Outra falha da SME parece ser a divulgação do programa. O “boca a boca” é a fonte principal de chegada ao ambiente escolar desses imigrantes, segundo os estudantes e professores. Os canais de comunicação ainda se encontram insuficientes à demanda crescente da cidade. A ausência do poder público paulistano se mostra também na confusão entre quem são os refugiados ou imigrantes. Tal confusão, entretanto, se explica: o critério para definir o que é um refugiado, versus aquilo que se entende por imigrante não é tão simples.

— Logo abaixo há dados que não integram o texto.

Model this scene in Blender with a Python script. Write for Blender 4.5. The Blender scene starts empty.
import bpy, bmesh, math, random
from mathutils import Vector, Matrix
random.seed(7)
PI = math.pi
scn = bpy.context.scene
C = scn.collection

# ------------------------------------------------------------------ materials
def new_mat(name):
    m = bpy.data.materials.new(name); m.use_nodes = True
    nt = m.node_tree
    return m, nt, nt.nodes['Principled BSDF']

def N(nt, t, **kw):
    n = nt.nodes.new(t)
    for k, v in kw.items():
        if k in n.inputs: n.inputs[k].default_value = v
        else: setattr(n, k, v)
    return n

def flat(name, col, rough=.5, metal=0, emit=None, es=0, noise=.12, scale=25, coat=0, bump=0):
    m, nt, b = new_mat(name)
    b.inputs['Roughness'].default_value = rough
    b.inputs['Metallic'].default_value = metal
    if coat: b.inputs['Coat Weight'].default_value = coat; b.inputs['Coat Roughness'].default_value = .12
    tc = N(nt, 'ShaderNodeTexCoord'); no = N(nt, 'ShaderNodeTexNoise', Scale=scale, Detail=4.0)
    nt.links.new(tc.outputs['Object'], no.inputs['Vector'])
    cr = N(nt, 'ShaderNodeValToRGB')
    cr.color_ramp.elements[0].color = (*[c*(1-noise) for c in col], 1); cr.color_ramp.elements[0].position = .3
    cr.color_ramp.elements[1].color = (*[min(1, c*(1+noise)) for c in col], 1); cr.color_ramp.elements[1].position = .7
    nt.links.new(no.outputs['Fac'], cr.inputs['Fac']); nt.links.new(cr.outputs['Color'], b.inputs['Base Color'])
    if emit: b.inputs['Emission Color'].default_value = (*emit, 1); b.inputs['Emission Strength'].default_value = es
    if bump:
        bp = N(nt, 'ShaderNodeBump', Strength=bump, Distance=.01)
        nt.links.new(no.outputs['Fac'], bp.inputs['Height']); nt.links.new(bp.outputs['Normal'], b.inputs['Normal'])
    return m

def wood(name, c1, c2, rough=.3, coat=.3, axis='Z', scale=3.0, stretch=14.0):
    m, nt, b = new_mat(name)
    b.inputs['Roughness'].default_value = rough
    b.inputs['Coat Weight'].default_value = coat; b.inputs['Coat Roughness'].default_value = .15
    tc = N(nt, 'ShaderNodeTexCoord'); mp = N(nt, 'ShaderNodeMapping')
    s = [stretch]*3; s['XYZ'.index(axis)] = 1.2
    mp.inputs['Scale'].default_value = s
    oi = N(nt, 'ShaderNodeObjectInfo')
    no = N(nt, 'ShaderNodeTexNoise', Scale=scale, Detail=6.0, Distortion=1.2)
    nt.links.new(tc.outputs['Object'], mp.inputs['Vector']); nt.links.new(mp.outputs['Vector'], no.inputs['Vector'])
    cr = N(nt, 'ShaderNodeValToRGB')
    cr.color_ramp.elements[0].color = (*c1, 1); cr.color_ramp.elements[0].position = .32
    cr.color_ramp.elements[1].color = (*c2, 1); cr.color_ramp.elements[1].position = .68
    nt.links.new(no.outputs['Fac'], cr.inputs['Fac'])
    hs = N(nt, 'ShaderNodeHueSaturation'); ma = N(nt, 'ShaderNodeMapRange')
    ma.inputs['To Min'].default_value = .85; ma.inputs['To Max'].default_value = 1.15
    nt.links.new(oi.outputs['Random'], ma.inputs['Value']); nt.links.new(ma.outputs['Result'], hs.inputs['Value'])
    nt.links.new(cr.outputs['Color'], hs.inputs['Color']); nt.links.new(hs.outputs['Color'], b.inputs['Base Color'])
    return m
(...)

A fala de dois colegas de classe, sentados lado a lado, mostra isso.

Louis Abalo, de 46 anos, faz parte do ciclo básico de Português para Imigrantes da escola Infante Dom Henrique e adquire uma feição grave ao ser perguntado sobre os motivos que o levaram a se mudar para São Paulo. Ele responde seco: “Problemas políticos”. Seu país, o Togo, na África, passa por problemas de ordem não apenas financeira, mas também na sua forma governamental. Abalo é um refugiado em São Paulo. Já Mahamadou Kaba, de 24 anos, está há um ano e quatro meses no país. Risonho, o habitante do Mali brinca que veio ao Brasil para ficar rico e achar uma esposa. Apesar de mais próximo da definição de imigrante, Kaba também é um refugiado. Seu país tem intervenções militares recentes da Organização das Nações Unidas (ONU).

A professora deles, Helena de Oliveira, relata sobre a experiência do ensino do idioma nacional aos imigrantes. Segundo ela, alguns estrangeiros vêm sem saber absolutamente nada e outros, com a comunicação mais afiada, dificultando a logística do ensino. Além do Português para Imigrantes, a escola ainda abriga outra iniciativa chamada Escola Apropriada. Nesse último esforço, os alunos de primeiro grau do período da manhã se reúnem quinzenalmente e recebem convidados de diferentes países a fim de experimentar no ambiente escolar o contato com outras culturas. O bom resultado dessa luta travada pela sociedade civil está nos olhos dos irmãos sírios, também refugiados, Mohammed e Mayas Ghazi.

Mohammed, menino de 11 anos, está no Brasil há três anos e meio. “Aqui é muito melhor do que lá”, responde ao ser perguntado sobre como era sua vida na Síria em comparação a São Paulo. Já a menina, Mayas, sua irmã, de 7 anos, não fala nada sobre sua experiência aqui. Ela brinca alegremente com os colegas do primeiro ano, estrangeiros e brasileiros, mostrando que é possível a harmonia entre nacionalidades diferentes. A inserção de refugiados no Ensino Municipal da cidade de São Paulo é ainda tímida e carece de maior atenção do poder público. Entretanto, há realizações como a da EMEF Infante Dom Henrique que mostram como a escola pode cumprir um papel formador e de adaptação na vida dos imigrantes e refugiados.